Collage of houses within geometric frames, set against a coastal town. Text reads "A Market of Many Shapes" in bold red letters.

As a broker who practices across all categories of real estate, I am struck by how different the various segments of the market are performing right now. 


On the commercial front, the office market remains in flux with national vacancy rates at 20.8%, and in the greater San Francisco Bay Area older Class B buildings are running at over 28% vacancy, but there is a growing trend towards repurposing office uses to residential, which is attracting developer capital as pricing becomes more attractive. 


Both office buildings and hotels have a large percentage of their loans coming due this year, which indicates the probability of more distressed sales on the way for both these property types nationwide, although in our county hotels are performing strongly with occupancy rates remaining in the mid-to-high 70’s.


Industrial buildings have been one of the stronger sectors at the national level with vacancy rates at around 8.5%, but rent rates up 2.5% nationwide, while locally supply remains tight and rents remain at healthy levels. 


Retail at the national level has been surprisingly strong with vacancy rates across the country in the 5.2%-5.8% range, but when you drive down Pacific Avenue and count the number of vacant storefronts it paints a different picture. With a lot of those buildings up for redevelopment, many landlords don’t want to offer long-term leases and many business owners remain hesitant to move into the area while there is continuing construction underway and anticipated as the push continues to add affordable housing.

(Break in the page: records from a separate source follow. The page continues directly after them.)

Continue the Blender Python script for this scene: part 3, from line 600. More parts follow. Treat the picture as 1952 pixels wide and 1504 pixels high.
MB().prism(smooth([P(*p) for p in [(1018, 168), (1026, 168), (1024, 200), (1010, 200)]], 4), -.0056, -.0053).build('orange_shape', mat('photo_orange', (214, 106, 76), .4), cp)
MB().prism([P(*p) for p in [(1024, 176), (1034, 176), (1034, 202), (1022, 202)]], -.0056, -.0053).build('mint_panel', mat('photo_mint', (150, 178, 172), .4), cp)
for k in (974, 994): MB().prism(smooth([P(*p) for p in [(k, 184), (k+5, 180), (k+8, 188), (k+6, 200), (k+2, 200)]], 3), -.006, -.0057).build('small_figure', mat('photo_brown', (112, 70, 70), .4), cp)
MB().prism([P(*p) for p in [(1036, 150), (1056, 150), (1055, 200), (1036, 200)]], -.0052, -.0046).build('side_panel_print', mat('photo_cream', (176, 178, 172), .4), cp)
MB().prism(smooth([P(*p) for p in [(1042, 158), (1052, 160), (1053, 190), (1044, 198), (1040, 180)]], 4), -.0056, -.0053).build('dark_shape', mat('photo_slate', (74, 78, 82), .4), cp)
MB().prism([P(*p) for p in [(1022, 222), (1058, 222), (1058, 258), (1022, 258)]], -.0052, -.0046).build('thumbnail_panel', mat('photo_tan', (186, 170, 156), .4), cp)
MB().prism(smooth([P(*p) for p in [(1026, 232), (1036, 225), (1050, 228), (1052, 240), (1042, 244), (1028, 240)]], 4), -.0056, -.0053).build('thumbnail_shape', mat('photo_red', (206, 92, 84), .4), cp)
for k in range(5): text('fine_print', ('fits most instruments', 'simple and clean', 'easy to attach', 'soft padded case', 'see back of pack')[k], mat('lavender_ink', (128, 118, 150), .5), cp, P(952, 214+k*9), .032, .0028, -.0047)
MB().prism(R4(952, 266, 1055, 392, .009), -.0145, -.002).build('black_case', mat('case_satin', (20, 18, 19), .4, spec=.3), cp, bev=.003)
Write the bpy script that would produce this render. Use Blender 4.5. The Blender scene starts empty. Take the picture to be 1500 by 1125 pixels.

Our local residential rental market recently made national headlines citing a statistic that the average price of a 2BR rental in Santa Cruz is over $4,000 and requires an hourly wage of over $80 per hour to afford. This seems overblown when reviewing the available inventory where we see many 2BR units renting for well under that amount, but the cost of housing indeed remains a major issue for a large segment of our population.


As well, high interest rates on loans have pushed many would-be buyers into the rental market driving demand up at the same time of year when we see the annual student housing rush, but this is bound to subside once school goes back into session. Moreover, if interest rates come back down as anticipated, we should see increasing numbers of buyers and renters able to find decent housing for a decent price as we move into next year.


Last but not least, for buyers and sellers of residential real estate the statistics are all over the map right now, with some homes getting snapped up quickly after drawing multiple offers, while others are getting passed over and forced to reduce their prices. 


In this multi-faceted market, only one thing is for certain: With so many moving parts and cycles converging, now more than ever it pays to do some more careful analysis and on occasion consider increasingly creative strategies before planning your next move.